* [SHORT PROBLEM]
Keep only the lines from the top of the listing through the one with "from mathutils import Vector, Matrix", and reproduce them unaltered.

* [INFORMATION SHOWN]
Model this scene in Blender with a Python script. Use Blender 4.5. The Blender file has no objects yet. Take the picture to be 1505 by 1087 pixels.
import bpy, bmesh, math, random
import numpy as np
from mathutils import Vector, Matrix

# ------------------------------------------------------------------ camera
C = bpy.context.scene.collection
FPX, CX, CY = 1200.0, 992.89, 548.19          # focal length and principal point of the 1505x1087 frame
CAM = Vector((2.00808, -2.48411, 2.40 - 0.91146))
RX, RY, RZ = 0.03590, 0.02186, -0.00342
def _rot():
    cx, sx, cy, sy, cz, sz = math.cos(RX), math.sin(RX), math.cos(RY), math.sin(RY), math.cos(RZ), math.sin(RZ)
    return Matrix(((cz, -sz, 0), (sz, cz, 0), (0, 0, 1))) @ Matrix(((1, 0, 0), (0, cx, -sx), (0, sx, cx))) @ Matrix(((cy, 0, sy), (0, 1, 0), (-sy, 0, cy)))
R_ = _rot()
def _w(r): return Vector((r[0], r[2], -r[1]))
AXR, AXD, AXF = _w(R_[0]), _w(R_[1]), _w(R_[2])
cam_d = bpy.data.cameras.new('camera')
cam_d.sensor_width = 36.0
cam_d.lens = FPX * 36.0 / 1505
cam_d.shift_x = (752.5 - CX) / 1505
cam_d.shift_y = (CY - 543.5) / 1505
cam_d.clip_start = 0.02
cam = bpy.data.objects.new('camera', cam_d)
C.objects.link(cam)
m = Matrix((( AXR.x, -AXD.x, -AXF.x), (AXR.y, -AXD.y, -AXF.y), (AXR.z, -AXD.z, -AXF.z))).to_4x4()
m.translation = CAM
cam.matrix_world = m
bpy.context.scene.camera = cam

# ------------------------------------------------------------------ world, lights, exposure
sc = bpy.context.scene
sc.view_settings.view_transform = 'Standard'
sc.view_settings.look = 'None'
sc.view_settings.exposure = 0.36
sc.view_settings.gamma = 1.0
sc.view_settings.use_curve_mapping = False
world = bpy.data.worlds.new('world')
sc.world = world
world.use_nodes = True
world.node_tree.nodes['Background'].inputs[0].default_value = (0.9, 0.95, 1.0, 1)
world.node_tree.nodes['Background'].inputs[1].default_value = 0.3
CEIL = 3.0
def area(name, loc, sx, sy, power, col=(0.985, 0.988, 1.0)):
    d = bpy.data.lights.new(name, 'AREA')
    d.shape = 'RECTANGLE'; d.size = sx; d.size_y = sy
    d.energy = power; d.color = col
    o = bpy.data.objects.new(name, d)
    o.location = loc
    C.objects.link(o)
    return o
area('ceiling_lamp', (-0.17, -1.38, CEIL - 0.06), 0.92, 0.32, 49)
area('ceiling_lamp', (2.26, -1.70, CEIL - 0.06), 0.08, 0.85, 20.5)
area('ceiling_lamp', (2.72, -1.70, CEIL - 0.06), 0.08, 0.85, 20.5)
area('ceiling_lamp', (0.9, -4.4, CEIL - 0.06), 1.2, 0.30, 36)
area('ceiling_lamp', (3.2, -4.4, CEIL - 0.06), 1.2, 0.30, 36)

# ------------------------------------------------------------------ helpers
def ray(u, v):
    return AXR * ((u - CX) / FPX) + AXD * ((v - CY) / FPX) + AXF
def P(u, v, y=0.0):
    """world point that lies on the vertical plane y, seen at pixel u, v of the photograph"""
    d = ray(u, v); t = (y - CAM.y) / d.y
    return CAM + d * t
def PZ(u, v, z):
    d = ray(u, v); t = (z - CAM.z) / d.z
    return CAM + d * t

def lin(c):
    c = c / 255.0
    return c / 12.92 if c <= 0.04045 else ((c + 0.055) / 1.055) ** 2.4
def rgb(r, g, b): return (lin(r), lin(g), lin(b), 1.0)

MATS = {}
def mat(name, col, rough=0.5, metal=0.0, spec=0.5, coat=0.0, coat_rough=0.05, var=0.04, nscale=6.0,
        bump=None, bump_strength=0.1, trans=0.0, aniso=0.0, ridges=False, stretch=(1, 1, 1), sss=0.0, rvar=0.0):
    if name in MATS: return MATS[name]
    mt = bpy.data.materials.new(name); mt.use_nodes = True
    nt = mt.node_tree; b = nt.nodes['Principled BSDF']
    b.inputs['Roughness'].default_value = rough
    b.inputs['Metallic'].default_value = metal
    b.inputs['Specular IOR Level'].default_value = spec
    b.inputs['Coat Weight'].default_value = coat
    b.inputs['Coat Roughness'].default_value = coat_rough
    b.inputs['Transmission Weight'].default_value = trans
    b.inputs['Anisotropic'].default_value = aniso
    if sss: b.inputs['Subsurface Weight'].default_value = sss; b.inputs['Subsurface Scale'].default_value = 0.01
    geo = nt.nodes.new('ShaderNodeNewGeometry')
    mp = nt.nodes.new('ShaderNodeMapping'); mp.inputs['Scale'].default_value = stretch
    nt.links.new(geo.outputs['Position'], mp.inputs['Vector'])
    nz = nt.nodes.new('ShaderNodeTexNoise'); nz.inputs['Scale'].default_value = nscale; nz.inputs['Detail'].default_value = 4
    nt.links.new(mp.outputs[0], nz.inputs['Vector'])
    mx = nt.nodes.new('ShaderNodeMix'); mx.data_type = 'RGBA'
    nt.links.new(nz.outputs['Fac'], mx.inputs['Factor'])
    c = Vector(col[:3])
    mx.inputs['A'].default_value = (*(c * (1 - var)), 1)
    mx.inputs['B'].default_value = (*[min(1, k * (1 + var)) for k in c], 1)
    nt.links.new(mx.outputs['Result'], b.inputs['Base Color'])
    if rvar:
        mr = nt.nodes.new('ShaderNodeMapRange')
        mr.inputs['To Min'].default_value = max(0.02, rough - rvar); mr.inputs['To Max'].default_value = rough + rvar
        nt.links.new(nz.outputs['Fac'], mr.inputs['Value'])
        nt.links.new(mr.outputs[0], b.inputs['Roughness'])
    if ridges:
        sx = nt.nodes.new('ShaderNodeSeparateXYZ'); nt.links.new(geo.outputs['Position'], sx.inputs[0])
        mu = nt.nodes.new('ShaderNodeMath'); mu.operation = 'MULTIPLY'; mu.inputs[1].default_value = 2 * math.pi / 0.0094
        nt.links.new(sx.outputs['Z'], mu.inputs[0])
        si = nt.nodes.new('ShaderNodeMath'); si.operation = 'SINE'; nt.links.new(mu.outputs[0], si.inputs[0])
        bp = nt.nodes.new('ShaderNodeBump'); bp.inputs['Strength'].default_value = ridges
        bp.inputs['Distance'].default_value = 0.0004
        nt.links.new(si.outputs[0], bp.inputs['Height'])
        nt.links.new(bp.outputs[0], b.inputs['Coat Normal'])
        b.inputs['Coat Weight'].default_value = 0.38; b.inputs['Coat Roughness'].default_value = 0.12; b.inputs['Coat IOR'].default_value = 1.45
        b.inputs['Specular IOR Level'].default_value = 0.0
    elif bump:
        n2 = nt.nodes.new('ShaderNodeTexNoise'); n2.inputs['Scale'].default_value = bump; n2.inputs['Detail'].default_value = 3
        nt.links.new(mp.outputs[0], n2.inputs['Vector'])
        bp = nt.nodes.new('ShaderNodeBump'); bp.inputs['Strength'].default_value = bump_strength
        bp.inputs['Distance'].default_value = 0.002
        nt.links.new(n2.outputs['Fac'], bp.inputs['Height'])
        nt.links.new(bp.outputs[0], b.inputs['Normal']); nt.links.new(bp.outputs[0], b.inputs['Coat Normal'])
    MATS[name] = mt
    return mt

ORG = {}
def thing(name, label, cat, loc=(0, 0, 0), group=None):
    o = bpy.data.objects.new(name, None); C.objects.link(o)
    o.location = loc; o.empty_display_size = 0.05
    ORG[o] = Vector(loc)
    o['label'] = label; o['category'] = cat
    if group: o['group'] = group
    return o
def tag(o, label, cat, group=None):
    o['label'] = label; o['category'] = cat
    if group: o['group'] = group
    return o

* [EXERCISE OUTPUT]
Model this scene in Blender with a Python script. Use Blender 4.5. The Blender file has no objects yet. Take the picture to be 1505 by 1087 pixels.
import bpy, bmesh, math, random
import numpy as np
from mathutils import Vector, Matrix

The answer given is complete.